The book is part history, part analysis of specific fonts and why they do or don’t work. Garfield threads all this together with stories about the designers behind well-known fonts such as Gill Sans, a bespoke variant of which is used in the John Lewis logo, the hated Comic Sans, Times New Roman and the widely used Verdana.
He also has some interesting and sometimes horrifying examples of where individuals or firms don’t just use the wrong words, but present them in the wrong fashion.
The best one is the case of Vicki Walker who in 2007 lost her job as an accountant in a New Zealand health agency as a result of an email she sent to staff.
Walker sent a group email to employees at Procare in Auckland, New Zealand, with the simple message - “TO ENSURE YOUR STAFF CLAIM IS PROCESSED AND PAID, PLEASE DO FOLLOW THE BELOW CHECKLIST”.

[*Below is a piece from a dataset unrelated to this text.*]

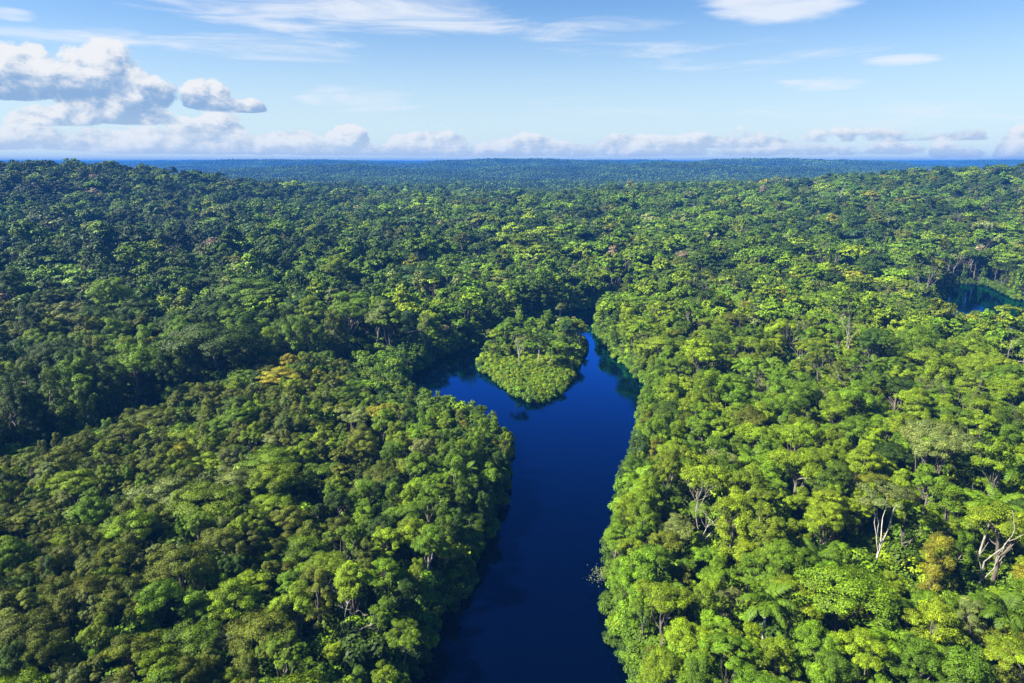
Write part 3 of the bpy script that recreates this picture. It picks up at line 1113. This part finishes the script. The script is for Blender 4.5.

Her crime was the fact that her email was in capital letters. In a world where most of us are sending hundreds of emails, tweets and texts every week, we know that upper case is reserved for when you want to shout or show you’re angry.
Still, most of us would just fail to respond or delete the email. Instead the company she worked for accused her of creating disharmony in the workplace and sacked her.
Some 20 months later she successfully appealed for unfair dismissal and was awarded $17,000.
Obviously it’s an extreme case and hopefully most companies take a less aggressive approach to lapses in email etiquette.
But it’s a good example of how personally people can take type.
Presumably this wouldn’t be the attitude taken at IKEA as its whole name is in capitals.
Garfield describes how the global leader in modern Swedish design kicked a typographical nerd’s nest in August 2009 when it changed the font of its logo from Futura to Verdana.
In part IKEA made the change because Verdana was at the time one of the web-safe fonts on the market, which was hardly surprising as it was designed for Microsoft.
And it was precisely this that got some people’s goat. As Garfield explains, because Verdana is now so widely used it’s practically a non-font that most people fail to register. It just looks like how most people expect a font to look.
The genius of Garfield’s book is to open your eyes to the wide range of different fonts available and why Times New Roman, Verdana and Gill Sans are so popular.
Plus it’s all written in a simple and enjoyable way, largely free of any typographical jargon.
So if you are interested in marketing or feel your logo or branding could do with a revamp, the book is definitely worth a look.